>> Start Supplied records

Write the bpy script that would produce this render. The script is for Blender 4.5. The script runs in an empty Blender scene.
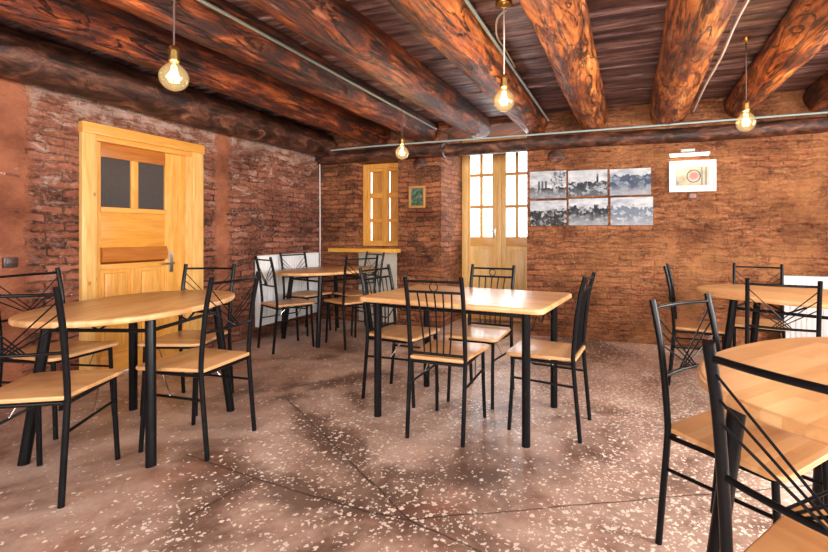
import bpy, bmesh, math, random
from mathutils import Vector, Matrix, noise
R = math.radians
SC = bpy.context.scene
COL = SC.collection
random.seed(7)

# ------------------------------------------------------------------ tagging
def tag(o, label=None, cat=None, group=None, kind=None):
    if label: o['label'] = label
    if cat: o['category'] = cat
    if group: o['group'] = group
    if kind: o['kind'] = kind
    return o

def empty(name, loc=(0, 0, 0), rz=0):
    o = bpy.data.objects.new(name, None)
    o.empty_display_size = .1
    COL.objects.link(o)
    o.location = loc
    o.rotation_euler = (0, 0, rz)
    return o

def kids(o):
    return [c for c in COL.objects if c.parent == o]

def copy_tree(o, parent=None):
    c = o.copy()
    COL.objects.link(c)
    if parent is not None:
        c.parent = parent
    for ch in kids(o):
        copy_tree(ch, c)
    return c

# ------------------------------------------------------------------ mesh building
class MB:
    def __init__(s):
        s.bm = bmesh.new()

    def box(s, x0, x1, y0, y1, z0, z1, bev=0, rot=None, piv=None):
        vs = [s.bm.verts.new((x, y, z)) for x in (x0, x1) for y in (y0, y1) for z in (z0, z1)]
        q = [(0, 1, 3, 2), (4, 6, 7, 5), (0, 4, 5, 1), (2, 3, 7, 6), (0, 2, 6, 4), (1, 5, 7, 3)]
        fs = [s.bm.faces.new([vs[i] for i in f]) for f in q]
        if rot is not None:
            bmesh.ops.rotate(s.bm, verts=vs, cent=piv or ((x0+x1)/2, (y0+y1)/2, (z0+z1)/2), matrix=rot)
        if bev:
            es = list({e for f in fs for e in f.edges})
            bmesh.ops.bevel(s.bm, geom=es, offset=bev, segments=2, affect='EDGES', profile=.6)
        return s

    def prism(s, pts, z0, z1, bev=0, seg=3):
        vs = [s.bm.verts.new((p[0], p[1], z0)) for p in pts]
        f = s.bm.faces.new(vs)
        ret = bmesh.ops.extrude_face_region(s.bm, geom=[f])
        nv = [g for g in ret['geom'] if isinstance(g, bmesh.types.BMVert)]
        for v in nv: v.co.z = z1
        if bev:
            ns = set(nv)
            vset = set(vs)
            es = [e for v in nv + vs for e in v.link_edges
                  if (e.verts[0] in ns and e.verts[1] in ns) or (e.verts[0] in vset and e.verts[1] in vset)]
            bmesh.ops.bevel(s.bm, geom=list(set(es)), offset=bev, segments=seg, affect='EDGES', profile=.5)
        return s

    def tube(s, pts, r, n=12, closed=False, cap=True):
        pts = [Vector(p) for p in pts]
        rr = r if isinstance(r, (list, tuple)) else [r]*len(pts)
        N = len(pts)
        rings = []
        up = None
        for i, p in enumerate(pts):
            if closed:
                t = (pts[(i+1) % N]-pts[i-1]).normalized()
            else:
                a = pts[max(i-1, 0)]; b = pts[min(i+1, N-1)]
                t = (b-a).normalized()
            if up is None:
                up = Vector((1, 0, 0)) if abs(t.x) < .8 else Vector((0, 1, 0))
            u = (up-t*up.dot(t)).normalized()
            up = u
            w = t.cross(u)
            rings.append([s.bm.verts.new(p+rr[i]*(math.cos(k*2*math.pi/n)*u+math.sin(k*2*math.pi/n)*w)) for k in range(n)])
        for i in range(N if closed else N-1):
            A, B = rings[i], rings[(i+1) % N]
            for k in range(n):
                s.bm.faces.new((A[k], A[(k+1) % n], B[(k+1) % n], B[k]))
        if cap and not closed:
            s.bm.faces.new(rings[0][::-1])
            s.bm.faces.new(rings[-1])
        return s

    def lathe(s, prof, n=24, c=(0, 0, 0)):
        rings = []
        for (r, z) in prof:
            if r < 1e-5:
                rings.append([s.bm.verts.new((c[0], c[1], c[2]+z))])
            else:
                rings.append([s.bm.verts.new((c[0]+r*math.cos(k*2*math.pi/n), c[1]+r*math.sin(k*2*math.pi/n), c[2]+z)) for k in range(n)])
        for A, B in zip(rings, rings[1:]):
            for k in range(n):
                if len(A) == 1 and len(B) == 1: break
                if len(A) == 1: s.bm.faces.new((A[0], B[k], B[(k+1) % n]))
                elif len(B) == 1: s.bm.faces.new((A[k], A[(k+1) % n], B[0]))
                else: s.bm.faces.new((A[k], A[(k+1) % n], B[(k+1) % n], B[k]))
        return s

    def ring(s, c, rad, r, axis='y', n=20):
        pts = []
        for k in range(n):
            a = k*2*math.pi/n
            d = (rad*math.cos(a), 0, rad*math.sin(a)) if axis == 'y' else (0, rad*math.cos(a), rad*math.sin(a))
            pts.append((c[0]+d[0], c[1]+d[1], c[2]+d[2]))
        return s.tube(pts, r, 6, closed=True)

    def build(s, name, mat, parent=None, smooth=True, ang=40):
        bmesh.ops.recalc_face_normals(s.bm, faces=s.bm.faces)
        me = bpy.data.meshes.new(name)
        s.bm.to_mesh(me)
        s.bm.free()
        if mat: me.materials.append(mat)
        if smooth:
            for p in me.polygons: p.use_smooth = True
            me.set_sharp_from_angle(angle=R(ang))
        o = bpy.data.objects.new(name, me)
        COL.objects.link(o)
        if parent is not None: o.parent = parent
        return o

def rpoly(pts, r, n=6):
    """polygon with rounded corners"""
    out = []
    N = len(pts)
    for i in range(N):
        p = Vector(pts[i]); a = (Vector(pts[i-1])-p); b = (Vector(pts[(i+1) % N])-p)
        a.normalize(); b.normalize()
        rr = r[i] if isinstance(r, (list, tuple)) else r
        th = a.angle(b)
        d = rr/math.tan(th/2)
        c = p+(a+b).normalized()*(rr/math.sin(th/2))
        s0 = p+a*d; s1 = p+b*d
        a0 = math.atan2(s0.y-c.y, s0.x-c.x); a1 = math.atan2(s1.y-c.y, s1.x-c.x)
        da = (a1-a0+math.pi) % (2*math.pi)-math.pi
        for k in range(n+1):
            t = a0+da*k/n
            out.append((c.x+rr*math.cos(t), c.y+rr*math.sin(t)))
    return out

# ------------------------------------------------------------------ node helpers
class NT:
    def __init__(s, name):
        s.m = bpy.data.materials.new(name)
        s.m.use_nodes = True
        s.t = s.m.node_tree
        s.b = s.t.nodes['Principled BSDF']
        s._oc = None

    def n(s, typ, **kw):
        nd = s.t.nodes.new(typ)
        for k, v in kw.items():
            if hasattr(nd, k): setattr(nd, k, v)
        return nd

    def set(s, sock, v):
        if v is None: return
        if isinstance(v, bpy.types.NodeSocket): s.t.links.new(v, sock)
        elif isinstance(v, (tuple, list)) and sock.type == 'RGBA': sock.default_value = (*v[:3], 1)
        else: sock.default_value = v

    @property
    def co(s):
        if s._oc is None: s._oc = s.n('ShaderNodeTexCoord').outputs['Object']
        return s._oc

    def sep(s, v):
        nd = s.n('ShaderNodeSeparateXYZ'); s.set(nd.inputs[0], v)
        return nd.outputs
    def comb(s, x=0, y=0, z=0):
        nd = s.n('ShaderNodeCombineXYZ')
        for i, v in enumerate((x, y, z)): s.set(nd.inputs[i], v)
        return nd.outputs[0]
    def math(s, op, a, b=None, c=None, clamp=False):
        nd = s.n('ShaderNodeMath', operation=op); nd.use_clamp = clamp
        s.set(nd.inputs[0], a)
        if b is not None: s.set(nd.inputs[1], b)
        if c is not None: s.set(nd.inputs[2], c)
        return nd.outputs[0]
    def vmath(s, op, a, b=None):
        nd = s.n('ShaderNodeVectorMath', operation=op)
        s.set(nd.inputs[0], a)
        if b is not None: s.set(nd.inputs[1], b)
        return nd.outputs[0]
    def noise(s, v, scale, detail=4, rough=.55, dist=0, color=False):
        nd = s.n('ShaderNodeTexNoise')
        s.set(nd.inputs['Vector'], v); nd.inputs['Scale'].default_value = scale
        nd.inputs['Detail'].default_value = detail; nd.inputs['Roughness'].default_value = rough
        nd.inputs['Distortion'].default_value = dist
        return nd.outputs['Color'] if color else nd.outputs['Fac']
    def ramp(s, f, stops, interp='LINEAR'):
        nd = s.n('ShaderNodeValToRGB'); s.set(nd.inputs[0], f)
        cr = nd.color_ramp; cr.interpolation = interp
        while len(cr.elements) < len(stops): cr.elements.new(.5)
        for e, (p, c) in zip(cr.elements, stops):
            e.position = p
            e.color = (*c, 1) if isinstance(c, (tuple, list)) else (c, c, c, 1)
        return nd.outputs[0]
    def step(s, f, lo, hi):
        nd = s.n('ShaderNodeMapRange'); nd.clamp = True
        s.set(nd.inputs[0], f); nd.inputs[1].default_value = lo; nd.inputs[2].default_value = hi
        nd.inputs[3].default_value = 0; nd.inputs[4].default_value = 1
        return nd.outputs[0]
    def mix(s, f, a, b, mode='MIX'):
        nd = s.n('ShaderNodeMix', data_type='RGBA', blend_type=mode)
        s.set(nd.inputs[0], f); s.set(nd.inputs[6], a); s.set(nd.inputs[7], b)
        return nd.outputs[2]
    def bump(s, h, strength=.5, dist=.01):
        nd = s.n('ShaderNodeBump'); s.set(nd.inputs['Height'], h)
        nd.inputs['Strength'].default_value = strength; nd.inputs['Distance'].default_value = dist
        s.set(s.b.inputs['Normal'], nd.outputs[0])
    def out(s, color=None, rough=None, metal=None, spec=None, coat=None):
        if color is not None: s.set(s.b.inputs['Base Color'], color)
        if rough is not None: s.set(s.b.inputs['Roughness'], rough)
        if metal is not None: s.set(s.b.inputs['Metallic'], metal)
        if spec is not None: s.set(s.b.inputs['Specular IOR Level'], spec)
        if coat is not None: s.set(s.b.inputs['Coat Weight'], coat)
        return s.m

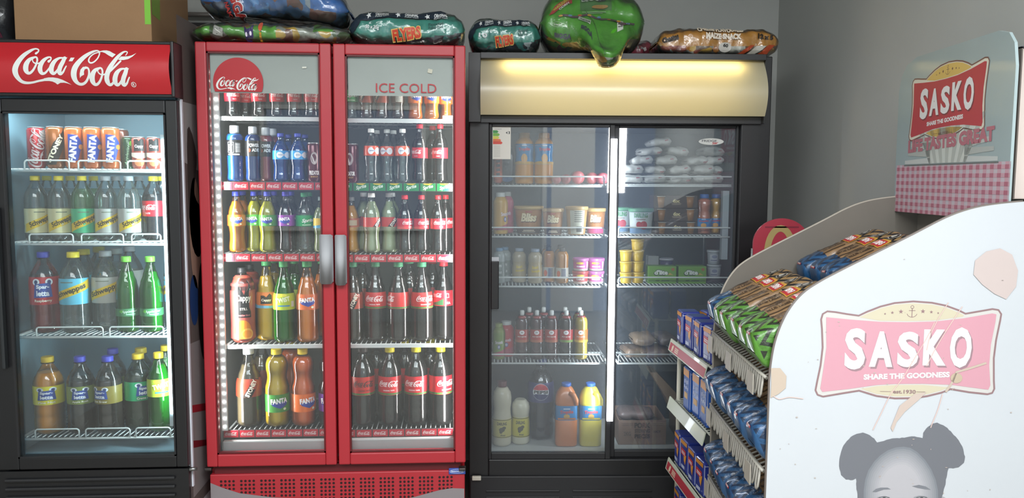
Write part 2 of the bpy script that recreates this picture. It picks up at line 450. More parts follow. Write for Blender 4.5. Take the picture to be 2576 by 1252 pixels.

>> End Supplied records

Written exercise |
Return only the lines running from the start of the entries above to the line that contains "random.seed(7)", inclusive, and omit every picture.

In response |
Write the bpy script that would produce this render. The script is for Blender 4.5. The script runs in an empty Blender scene.
import bpy, bmesh, math, random
from mathutils import Vector, Matrix, noise
R = math.radians
SC = bpy.context.scene
COL = SC.collection
random.seed(7)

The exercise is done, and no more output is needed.